In the medium-term, the economy is expected to grow at around 2 percent, supported by an expansion of agriculture and tourism. However, 2016/17 may see a contraction, as a major manufacturing employer plans to close its harness assembly operation. The government is expected to continue gradually reducing the fiscal deficit to around 0.5 percent of GDP, to bring the public debt down from its current level of 55 percent of GDP to the target of 50 percent of GDP by 2020. Fiscal consolidation and a pick-up in exports and tourism are expected to keep the current account deficit at around 5 percent of GDP. The main risk to this scenario is another natural disaster, but slower growth of Samoa’s main trading partners could also materially affect the medium-term growth path. Failure to deal with vulnerabilities in public financial institutions and banks could also lead to financial distress, especially in the event of another natural disaster. Delays in implementing structural reforms could also lead to anemic growth in the medium term.

Executive Board Assessment2

Executive Directors commended the authorities for maintaining macroeconomic stability and rekindling growth in the aftermath of two large natural disasters. Directors noted, however, that growth is likely to remain moderate and subject to downside risks from Samoa’s susceptibility to natural disasters and slower trading partner growth. Rising contingent liabilities in some public financial institutions (PFIs) also pose a risk to fiscal and debt sustainability. Directors underscored the need to bolster economic resilience and mitigate vulnerabilities by strengthening the financial sector, boosting fiscal and external buffers, and implementing growth-enhancing structural reforms.

Directors welcomed the authorities’ commitment to reduce the fiscal deficit, and called for decisive actions to achieve consolidation and reduce the public debt to a more sustainable level, in line with the target of 50 percent of GDP by 2020. They encouraged the authorities to restrain current expenditure and to sustain recent improvements in revenue administration, with care taken to safeguard priority health, social, and investment spending. Maintaining the reform momentum to improve the performance of PFIs and state-owned enterprises should also help to mitigate fiscal risks posed by sizeable contingent liabilities.

Directors considered the current monetary policy stance to be appropriate, but stressed that the central bank should stand ready to adopt a tightening stance, if warranted. They noted that the exchange rate is consistent with economic fundamentals, and that reserves appear to be adequate according to standard metrics, although lower than in peer countries. Directors advised that a higher reserve level would enhance economic resilience, achieved primarily through competitiveness-enhancing structural reforms.

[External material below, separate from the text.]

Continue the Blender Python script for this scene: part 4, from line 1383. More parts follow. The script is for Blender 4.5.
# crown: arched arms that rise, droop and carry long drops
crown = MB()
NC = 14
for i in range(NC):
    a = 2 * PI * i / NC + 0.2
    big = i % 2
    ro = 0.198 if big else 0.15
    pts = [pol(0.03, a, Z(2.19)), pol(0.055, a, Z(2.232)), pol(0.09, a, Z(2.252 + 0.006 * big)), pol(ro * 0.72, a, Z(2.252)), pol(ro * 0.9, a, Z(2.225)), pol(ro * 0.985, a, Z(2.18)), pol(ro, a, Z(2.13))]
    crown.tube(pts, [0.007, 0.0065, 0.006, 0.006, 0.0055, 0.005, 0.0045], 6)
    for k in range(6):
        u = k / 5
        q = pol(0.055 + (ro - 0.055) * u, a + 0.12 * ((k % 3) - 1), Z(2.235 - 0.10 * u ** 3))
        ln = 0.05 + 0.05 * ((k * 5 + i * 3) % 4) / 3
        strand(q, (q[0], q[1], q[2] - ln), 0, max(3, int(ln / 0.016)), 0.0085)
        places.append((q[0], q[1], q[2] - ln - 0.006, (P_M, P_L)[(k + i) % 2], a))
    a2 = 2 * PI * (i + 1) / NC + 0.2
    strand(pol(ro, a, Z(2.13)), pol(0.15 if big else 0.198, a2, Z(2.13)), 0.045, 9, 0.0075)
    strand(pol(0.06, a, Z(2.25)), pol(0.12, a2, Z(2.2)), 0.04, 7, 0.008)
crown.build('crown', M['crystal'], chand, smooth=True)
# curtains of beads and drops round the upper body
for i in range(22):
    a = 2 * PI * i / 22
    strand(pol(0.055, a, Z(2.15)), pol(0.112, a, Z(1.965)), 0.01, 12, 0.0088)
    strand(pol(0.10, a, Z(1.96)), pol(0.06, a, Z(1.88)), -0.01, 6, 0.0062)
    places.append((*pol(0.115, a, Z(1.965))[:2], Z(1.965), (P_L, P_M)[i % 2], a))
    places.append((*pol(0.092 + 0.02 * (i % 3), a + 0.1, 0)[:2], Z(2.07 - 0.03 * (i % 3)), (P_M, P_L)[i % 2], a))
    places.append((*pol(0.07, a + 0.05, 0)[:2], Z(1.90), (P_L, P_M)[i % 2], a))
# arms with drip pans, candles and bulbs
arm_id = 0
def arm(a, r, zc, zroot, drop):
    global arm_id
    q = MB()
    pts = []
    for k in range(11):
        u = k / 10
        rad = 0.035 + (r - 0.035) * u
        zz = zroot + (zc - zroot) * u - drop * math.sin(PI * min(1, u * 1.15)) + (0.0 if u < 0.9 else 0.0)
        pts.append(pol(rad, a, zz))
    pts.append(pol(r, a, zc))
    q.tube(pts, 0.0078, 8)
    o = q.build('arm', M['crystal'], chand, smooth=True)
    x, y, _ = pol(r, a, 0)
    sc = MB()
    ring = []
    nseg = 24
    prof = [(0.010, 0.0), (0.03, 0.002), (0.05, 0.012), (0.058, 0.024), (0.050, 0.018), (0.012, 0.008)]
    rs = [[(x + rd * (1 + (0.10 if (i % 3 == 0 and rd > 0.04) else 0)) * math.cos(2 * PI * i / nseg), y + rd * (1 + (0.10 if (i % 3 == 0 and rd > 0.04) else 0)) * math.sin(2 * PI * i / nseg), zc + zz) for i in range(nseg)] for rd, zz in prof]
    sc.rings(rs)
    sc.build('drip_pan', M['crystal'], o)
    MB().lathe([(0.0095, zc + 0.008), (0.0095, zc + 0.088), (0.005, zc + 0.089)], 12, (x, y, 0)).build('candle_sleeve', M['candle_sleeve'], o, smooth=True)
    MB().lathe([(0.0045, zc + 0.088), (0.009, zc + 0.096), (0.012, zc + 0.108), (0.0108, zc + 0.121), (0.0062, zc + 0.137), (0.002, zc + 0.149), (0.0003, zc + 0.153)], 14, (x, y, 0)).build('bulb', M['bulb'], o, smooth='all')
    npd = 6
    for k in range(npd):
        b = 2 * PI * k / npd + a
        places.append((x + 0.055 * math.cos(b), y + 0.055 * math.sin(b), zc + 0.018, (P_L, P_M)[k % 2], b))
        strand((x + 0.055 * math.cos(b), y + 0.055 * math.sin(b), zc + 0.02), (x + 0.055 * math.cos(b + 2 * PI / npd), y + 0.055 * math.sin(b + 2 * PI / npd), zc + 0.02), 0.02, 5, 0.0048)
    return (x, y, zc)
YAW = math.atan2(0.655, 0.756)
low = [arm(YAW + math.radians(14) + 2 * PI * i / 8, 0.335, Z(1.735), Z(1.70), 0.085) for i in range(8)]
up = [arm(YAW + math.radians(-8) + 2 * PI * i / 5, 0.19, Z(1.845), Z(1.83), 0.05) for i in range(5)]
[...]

Directors were encouraged by the ongoing implementation of the recommendations of the recent Financial Sector Assessment Program (FSAP), and supported the request for Fund technical assistance in this regard. Reforms aim to improve on-site supervision, prudential regulations and oversight, and bank resolution and crisis management. Efforts to strengthen the AML/CFT framework should also continue.

Directors acknowledged the important role played by PFIs in the economic recovery, but cautioned that past lending had compromised asset quality in some institutions, while also contributing to government contingent liabilities. They agreed that as the economy strengthens, the mandate of PFIs should more narrowly focus on key sectors of the economy, consistent with their existing mandates. The governance and transparency of PFI operations should also be improved to facilitate the development of private financial markets.

Directors emphasized that continued structural reforms would be vital to fostering private sector development and economic diversification, and lifting Samoa’s growth potential. They welcomed the authorities’ reform agenda, which focuses on developing agriculture, facilitating business activity and tourism, and improving access to finance. Directors noted the particular importance of making customary land more accessible for collateral use, and deepening financial intermediation.